El otro elemento del Evangelio es el discurso de Jesús cuando dice: "Os he constituido
para que vayáis y deis fruto y vuestro fruto permanezca". Es propiamente el dinamismo
de la existencia del cristiano que nos relata el apóstol, nos ha constituido por tanto
caminantes, debemos ser animados de su santa inquietud, la inquietud de llevar a todo el
regalo de la fe. Ésta es la amistad con Cristo. En verdad la amistad de Dios con nosotros
nos ha sido regalada para que ella llegue a nosotros y llegue así a los demás. Hemos recibido
la fe para donarla, para regalarla a los otros, seamos sacerdotes para servir a los otros.

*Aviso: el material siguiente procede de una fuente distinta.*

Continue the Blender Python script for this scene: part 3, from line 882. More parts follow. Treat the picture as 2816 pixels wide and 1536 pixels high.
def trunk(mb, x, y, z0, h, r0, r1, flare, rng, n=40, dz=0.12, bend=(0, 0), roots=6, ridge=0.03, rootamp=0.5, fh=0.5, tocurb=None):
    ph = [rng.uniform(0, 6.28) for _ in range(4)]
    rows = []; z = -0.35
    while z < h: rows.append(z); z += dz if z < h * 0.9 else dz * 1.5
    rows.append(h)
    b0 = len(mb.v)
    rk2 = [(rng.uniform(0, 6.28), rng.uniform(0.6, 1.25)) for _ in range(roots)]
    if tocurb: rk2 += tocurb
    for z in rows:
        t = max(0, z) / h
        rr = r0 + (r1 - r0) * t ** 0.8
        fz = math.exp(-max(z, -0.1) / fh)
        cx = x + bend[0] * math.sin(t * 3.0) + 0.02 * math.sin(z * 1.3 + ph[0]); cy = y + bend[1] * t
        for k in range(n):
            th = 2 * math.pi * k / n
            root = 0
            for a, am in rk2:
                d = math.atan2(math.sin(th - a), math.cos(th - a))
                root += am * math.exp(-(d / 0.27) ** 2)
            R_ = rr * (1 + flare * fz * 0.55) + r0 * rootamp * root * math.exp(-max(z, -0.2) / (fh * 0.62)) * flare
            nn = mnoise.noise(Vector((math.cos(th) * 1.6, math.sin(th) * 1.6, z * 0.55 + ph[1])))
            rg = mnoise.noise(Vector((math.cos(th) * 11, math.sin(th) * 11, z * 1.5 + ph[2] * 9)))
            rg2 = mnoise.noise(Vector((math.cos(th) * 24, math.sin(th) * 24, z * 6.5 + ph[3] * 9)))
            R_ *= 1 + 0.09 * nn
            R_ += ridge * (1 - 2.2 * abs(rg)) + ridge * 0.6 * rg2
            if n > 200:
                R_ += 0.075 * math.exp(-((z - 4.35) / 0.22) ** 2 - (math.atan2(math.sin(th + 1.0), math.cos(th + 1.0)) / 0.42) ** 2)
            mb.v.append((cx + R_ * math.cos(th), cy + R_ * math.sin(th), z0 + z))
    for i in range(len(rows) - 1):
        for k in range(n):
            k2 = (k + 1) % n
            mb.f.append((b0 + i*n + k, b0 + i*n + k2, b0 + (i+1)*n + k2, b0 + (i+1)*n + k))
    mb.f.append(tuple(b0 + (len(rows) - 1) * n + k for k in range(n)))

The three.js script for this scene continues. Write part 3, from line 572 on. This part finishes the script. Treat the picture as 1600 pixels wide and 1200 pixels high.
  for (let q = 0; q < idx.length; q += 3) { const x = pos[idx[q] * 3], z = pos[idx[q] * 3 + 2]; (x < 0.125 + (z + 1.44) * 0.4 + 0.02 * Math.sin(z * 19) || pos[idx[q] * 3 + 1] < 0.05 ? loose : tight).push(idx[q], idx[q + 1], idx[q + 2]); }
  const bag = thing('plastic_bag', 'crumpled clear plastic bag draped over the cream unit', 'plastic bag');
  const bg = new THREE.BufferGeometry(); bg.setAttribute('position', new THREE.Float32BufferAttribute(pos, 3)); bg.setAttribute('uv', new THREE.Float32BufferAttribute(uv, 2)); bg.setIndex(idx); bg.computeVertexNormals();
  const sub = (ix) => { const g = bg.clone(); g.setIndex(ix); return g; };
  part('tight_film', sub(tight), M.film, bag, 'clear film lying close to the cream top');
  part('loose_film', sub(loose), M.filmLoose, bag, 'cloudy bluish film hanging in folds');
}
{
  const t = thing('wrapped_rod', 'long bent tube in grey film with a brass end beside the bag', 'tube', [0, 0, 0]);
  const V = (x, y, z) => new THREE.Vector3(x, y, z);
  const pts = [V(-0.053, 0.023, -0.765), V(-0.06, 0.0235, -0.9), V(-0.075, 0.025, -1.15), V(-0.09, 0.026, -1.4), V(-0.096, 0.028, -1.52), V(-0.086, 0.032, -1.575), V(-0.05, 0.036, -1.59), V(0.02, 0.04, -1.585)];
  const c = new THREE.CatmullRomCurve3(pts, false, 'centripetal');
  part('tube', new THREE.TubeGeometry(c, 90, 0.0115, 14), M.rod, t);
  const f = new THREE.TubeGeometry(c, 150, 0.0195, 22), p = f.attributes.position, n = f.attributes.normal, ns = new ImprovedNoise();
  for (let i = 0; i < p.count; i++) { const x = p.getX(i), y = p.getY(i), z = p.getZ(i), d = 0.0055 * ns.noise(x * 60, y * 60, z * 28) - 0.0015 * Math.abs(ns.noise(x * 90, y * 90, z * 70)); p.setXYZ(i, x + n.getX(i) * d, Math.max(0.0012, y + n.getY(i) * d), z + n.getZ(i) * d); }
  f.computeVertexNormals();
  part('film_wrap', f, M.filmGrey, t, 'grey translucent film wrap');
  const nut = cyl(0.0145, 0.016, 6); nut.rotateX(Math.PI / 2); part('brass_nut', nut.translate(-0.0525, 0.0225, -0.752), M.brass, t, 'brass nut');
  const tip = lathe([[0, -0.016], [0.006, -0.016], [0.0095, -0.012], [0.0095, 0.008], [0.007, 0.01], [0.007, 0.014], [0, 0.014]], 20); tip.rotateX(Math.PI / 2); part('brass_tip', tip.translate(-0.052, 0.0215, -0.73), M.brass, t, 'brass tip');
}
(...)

Y debemos llevar además un fruto que permanezca. Todos los hombres deben dejar un trazo, un
fruto que permanezca, pero ¿qué cosa permanece? El dinero no, los edificios no permanecen,
los libros tampoco. Después de un cierto tiempo todas estas cosas desaparecen, no quedan.
La única cosa que permanece eterna, para siempre, es el alma humana, el hombre creado por Dios
para la eternidad, el fruto que permanece cuando abandonemos nuestra naturaleza mortal es el alma,
el amor, el conocimiento, es el gesto capaz de tocar el corazón, la palabra que abre el alma a la
alegría del Señor.
Ahora oramos y rezamos al Señor para que nos ayude a portar el fruto, un fruto que permanezca.
Sólo así la tierra se transformará de valle de lágrimas en el jardín de Dios.
Y finalmente recordamos de nuevo la carta a los Efesios, el texto de San Pablo, la lectura dice,
con las palabras del Salmo 68: "Cristo ha ascendido a los cielos", ha distribuido los
dones a los hombres. Es el vencedor que distribuye los dones y estos dones son de los apóstoles,
los evangelistas, los pastores y maestros. Nuestro ministerio es un don que Cristo que ha dado a
los hombres, para construir un mundo nuevo. Vivamos nuestro ministerio así, como don de Cristo.
Pero, en este momento, sobre todo, oremos con insistencia al Señor para que después del gran don
del Papa Juan Pablo II, nos regale de nuevo un pastor según su corazón, un pastor que nos guíe al
conocimiento de Cristo, a su amor, a la verdadera alegría.